[Start of DATASET EXTRACT]
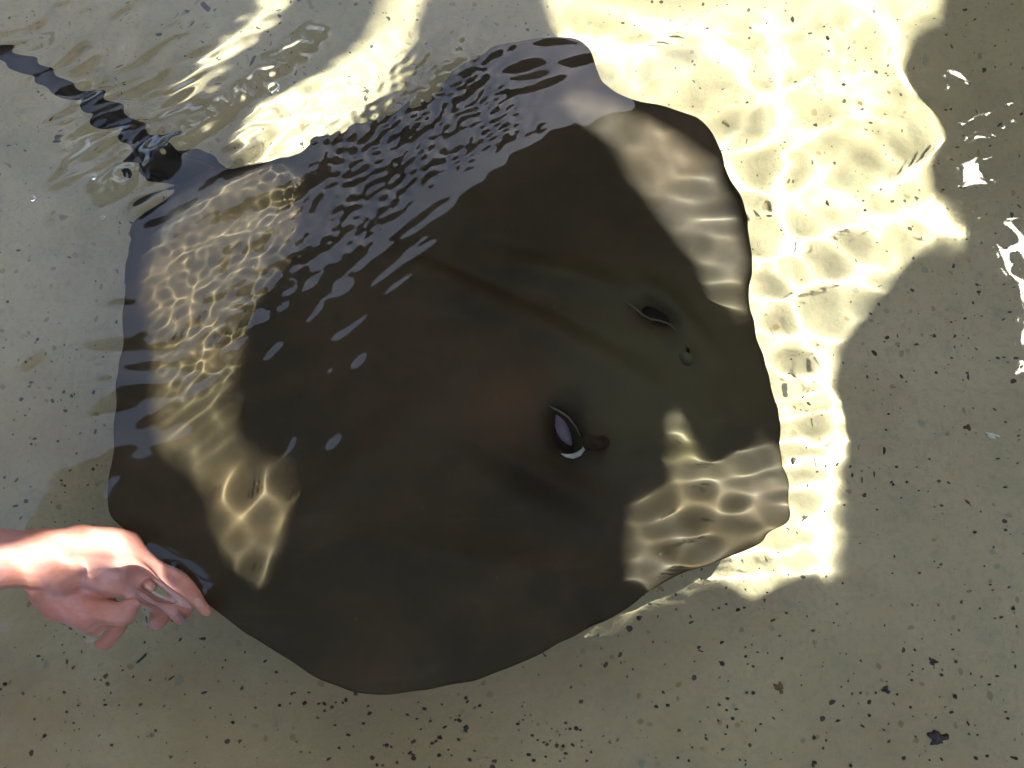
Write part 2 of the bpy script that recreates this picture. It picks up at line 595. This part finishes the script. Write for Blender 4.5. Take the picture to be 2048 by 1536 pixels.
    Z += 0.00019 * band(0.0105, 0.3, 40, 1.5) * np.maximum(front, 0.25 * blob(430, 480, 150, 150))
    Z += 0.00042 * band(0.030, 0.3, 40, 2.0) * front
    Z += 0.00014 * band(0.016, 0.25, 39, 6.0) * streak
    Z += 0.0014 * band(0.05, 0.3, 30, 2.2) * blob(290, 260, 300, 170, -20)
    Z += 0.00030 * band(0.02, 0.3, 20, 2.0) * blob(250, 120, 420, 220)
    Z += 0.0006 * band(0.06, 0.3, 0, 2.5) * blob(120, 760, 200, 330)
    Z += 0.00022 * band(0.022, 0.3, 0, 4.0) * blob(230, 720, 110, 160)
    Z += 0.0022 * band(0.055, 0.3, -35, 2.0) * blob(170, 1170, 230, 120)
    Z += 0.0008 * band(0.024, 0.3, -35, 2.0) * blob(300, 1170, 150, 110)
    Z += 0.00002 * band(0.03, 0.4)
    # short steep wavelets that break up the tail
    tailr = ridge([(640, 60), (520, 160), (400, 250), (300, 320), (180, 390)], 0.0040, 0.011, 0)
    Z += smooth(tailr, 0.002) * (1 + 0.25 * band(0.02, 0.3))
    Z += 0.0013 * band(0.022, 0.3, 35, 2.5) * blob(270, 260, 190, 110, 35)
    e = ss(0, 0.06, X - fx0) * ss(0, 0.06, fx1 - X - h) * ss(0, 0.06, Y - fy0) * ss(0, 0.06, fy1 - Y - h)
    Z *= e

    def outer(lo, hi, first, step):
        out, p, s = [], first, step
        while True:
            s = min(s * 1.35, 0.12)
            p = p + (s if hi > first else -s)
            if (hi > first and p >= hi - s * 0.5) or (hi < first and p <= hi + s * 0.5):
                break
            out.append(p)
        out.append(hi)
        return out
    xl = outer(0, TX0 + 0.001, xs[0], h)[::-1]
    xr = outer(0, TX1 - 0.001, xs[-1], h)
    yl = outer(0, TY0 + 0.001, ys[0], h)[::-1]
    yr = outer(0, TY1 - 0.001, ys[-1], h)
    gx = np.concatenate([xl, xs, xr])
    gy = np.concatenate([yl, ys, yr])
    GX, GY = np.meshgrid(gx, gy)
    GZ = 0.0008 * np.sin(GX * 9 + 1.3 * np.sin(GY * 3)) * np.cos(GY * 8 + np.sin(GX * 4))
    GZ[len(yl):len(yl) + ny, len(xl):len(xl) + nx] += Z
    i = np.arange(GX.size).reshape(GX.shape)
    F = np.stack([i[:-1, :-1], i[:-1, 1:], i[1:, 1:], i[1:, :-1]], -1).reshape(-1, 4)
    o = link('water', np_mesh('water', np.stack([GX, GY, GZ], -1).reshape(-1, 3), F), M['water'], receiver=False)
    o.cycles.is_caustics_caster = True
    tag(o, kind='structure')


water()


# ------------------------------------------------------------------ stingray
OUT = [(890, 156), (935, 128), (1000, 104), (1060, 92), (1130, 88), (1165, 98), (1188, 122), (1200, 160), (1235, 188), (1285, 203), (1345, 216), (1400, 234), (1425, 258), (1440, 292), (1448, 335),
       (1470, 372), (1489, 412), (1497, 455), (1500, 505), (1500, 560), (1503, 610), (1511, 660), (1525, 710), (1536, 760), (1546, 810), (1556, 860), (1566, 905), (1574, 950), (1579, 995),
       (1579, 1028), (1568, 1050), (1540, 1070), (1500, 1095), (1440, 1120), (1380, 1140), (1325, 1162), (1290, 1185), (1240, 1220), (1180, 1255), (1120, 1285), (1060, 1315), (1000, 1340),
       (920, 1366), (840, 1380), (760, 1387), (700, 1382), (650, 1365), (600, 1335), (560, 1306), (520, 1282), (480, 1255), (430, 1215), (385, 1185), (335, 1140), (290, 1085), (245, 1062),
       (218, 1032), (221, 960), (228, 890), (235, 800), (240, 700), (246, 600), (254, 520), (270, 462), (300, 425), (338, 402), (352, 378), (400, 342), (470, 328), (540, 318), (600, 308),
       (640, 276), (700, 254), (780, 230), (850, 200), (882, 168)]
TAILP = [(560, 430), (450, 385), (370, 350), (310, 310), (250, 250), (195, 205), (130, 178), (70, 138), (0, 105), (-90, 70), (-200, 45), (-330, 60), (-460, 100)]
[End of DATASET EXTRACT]
[Start of DATASET EXTRACT]
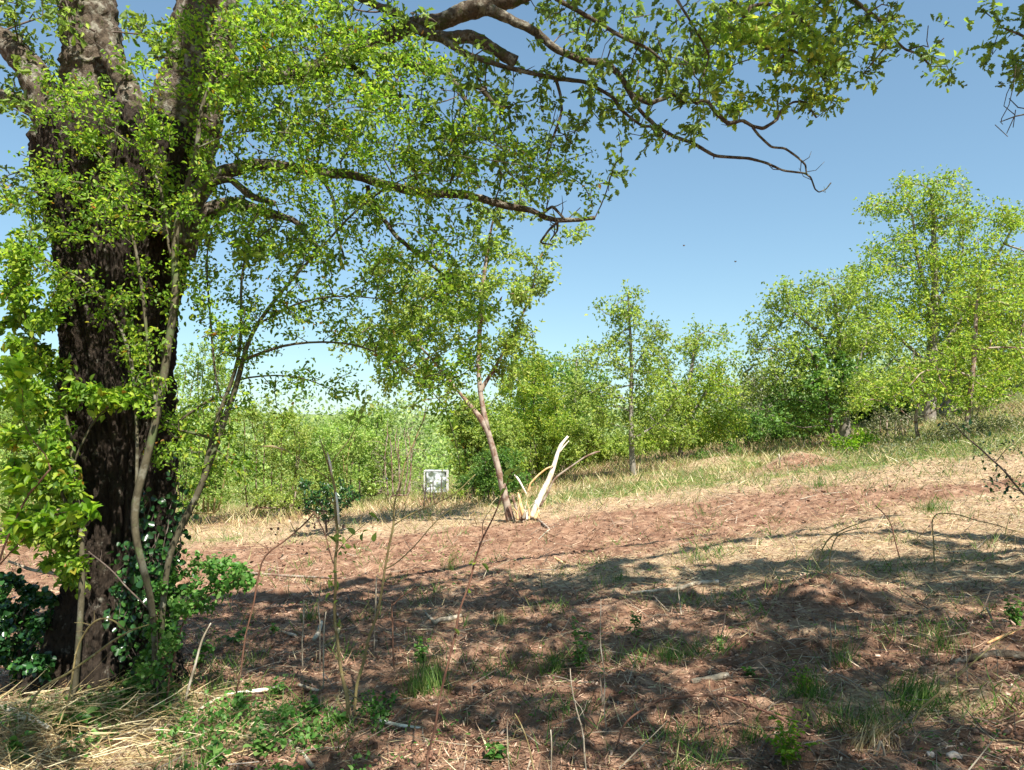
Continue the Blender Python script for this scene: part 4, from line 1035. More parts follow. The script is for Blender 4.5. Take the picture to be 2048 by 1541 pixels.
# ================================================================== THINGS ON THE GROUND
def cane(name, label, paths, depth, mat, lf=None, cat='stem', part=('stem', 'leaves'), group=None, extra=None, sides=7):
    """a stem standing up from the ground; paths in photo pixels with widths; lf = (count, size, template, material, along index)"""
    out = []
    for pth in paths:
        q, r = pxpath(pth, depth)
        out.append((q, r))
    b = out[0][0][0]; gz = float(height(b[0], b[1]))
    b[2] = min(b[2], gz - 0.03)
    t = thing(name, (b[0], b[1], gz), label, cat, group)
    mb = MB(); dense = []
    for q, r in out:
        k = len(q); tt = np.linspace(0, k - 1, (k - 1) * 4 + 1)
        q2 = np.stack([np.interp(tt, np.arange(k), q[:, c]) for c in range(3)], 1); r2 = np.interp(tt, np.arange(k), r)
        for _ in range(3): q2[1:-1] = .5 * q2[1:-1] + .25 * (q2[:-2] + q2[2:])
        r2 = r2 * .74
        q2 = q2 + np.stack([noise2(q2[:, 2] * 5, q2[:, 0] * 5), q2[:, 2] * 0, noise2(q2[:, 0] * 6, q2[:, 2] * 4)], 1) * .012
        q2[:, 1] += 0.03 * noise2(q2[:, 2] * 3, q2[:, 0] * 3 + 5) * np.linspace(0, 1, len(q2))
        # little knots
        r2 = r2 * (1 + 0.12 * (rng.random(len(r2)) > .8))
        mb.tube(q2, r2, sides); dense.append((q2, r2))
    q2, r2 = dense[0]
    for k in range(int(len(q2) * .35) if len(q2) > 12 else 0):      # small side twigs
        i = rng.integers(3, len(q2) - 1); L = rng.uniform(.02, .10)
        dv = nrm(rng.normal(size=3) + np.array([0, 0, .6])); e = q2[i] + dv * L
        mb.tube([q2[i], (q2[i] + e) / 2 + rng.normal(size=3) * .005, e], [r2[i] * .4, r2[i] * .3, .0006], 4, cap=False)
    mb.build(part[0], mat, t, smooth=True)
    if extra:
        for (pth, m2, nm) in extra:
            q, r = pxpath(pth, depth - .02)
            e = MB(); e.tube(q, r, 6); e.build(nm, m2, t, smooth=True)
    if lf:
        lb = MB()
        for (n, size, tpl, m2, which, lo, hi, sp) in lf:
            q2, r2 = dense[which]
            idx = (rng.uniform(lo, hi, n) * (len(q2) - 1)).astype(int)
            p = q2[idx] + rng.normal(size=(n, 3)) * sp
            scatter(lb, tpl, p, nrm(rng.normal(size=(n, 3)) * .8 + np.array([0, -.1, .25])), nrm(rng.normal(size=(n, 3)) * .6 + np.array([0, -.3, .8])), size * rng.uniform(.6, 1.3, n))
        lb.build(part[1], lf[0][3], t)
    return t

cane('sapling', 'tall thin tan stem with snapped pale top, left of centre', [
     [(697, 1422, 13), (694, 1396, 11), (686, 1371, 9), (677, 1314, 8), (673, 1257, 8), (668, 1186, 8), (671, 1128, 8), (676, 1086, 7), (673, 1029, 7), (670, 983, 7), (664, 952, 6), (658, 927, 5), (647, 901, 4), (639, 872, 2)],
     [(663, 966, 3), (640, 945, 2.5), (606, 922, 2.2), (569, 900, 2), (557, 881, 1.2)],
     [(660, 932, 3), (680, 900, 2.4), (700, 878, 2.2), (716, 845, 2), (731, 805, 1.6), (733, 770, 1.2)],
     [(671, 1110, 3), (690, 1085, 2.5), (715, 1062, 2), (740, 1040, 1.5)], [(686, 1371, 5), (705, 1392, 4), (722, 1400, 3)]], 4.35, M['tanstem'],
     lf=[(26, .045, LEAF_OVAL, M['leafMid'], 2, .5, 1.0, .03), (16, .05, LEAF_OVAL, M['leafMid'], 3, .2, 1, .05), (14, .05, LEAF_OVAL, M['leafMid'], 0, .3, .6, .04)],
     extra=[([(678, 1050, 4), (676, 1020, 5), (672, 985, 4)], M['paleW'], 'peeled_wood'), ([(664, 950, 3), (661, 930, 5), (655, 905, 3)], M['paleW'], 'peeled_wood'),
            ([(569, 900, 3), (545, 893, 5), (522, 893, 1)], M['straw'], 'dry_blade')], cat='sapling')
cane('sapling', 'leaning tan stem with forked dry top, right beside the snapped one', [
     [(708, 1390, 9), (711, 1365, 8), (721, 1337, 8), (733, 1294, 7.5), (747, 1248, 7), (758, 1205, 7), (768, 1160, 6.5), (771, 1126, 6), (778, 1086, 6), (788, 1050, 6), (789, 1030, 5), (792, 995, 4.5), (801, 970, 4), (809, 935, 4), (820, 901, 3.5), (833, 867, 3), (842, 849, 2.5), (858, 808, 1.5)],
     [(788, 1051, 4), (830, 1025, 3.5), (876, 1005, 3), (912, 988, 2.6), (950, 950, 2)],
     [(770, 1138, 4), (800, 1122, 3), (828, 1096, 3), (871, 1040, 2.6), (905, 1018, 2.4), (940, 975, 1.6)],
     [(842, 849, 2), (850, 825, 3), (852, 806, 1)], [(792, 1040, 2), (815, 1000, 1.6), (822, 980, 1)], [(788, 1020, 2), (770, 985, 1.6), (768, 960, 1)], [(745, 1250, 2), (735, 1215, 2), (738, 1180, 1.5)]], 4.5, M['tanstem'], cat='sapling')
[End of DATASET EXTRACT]
■ **DIRECTIONS**
Using the listing above, show each line holding the string "picture".

■ **CORRECT OUTPUT**
Write part 2 of the bpy script that recreates this picture. It picks up at line 595. This part finishes the script. Write for Blender 4.5. Take the picture to be 2048 by 1536 pixels.
Continue the Blender Python script for this scene: part 4, from line 1035. More parts follow. The script is for Blender 4.5. Take the picture to be 2048 by 1541 pixels.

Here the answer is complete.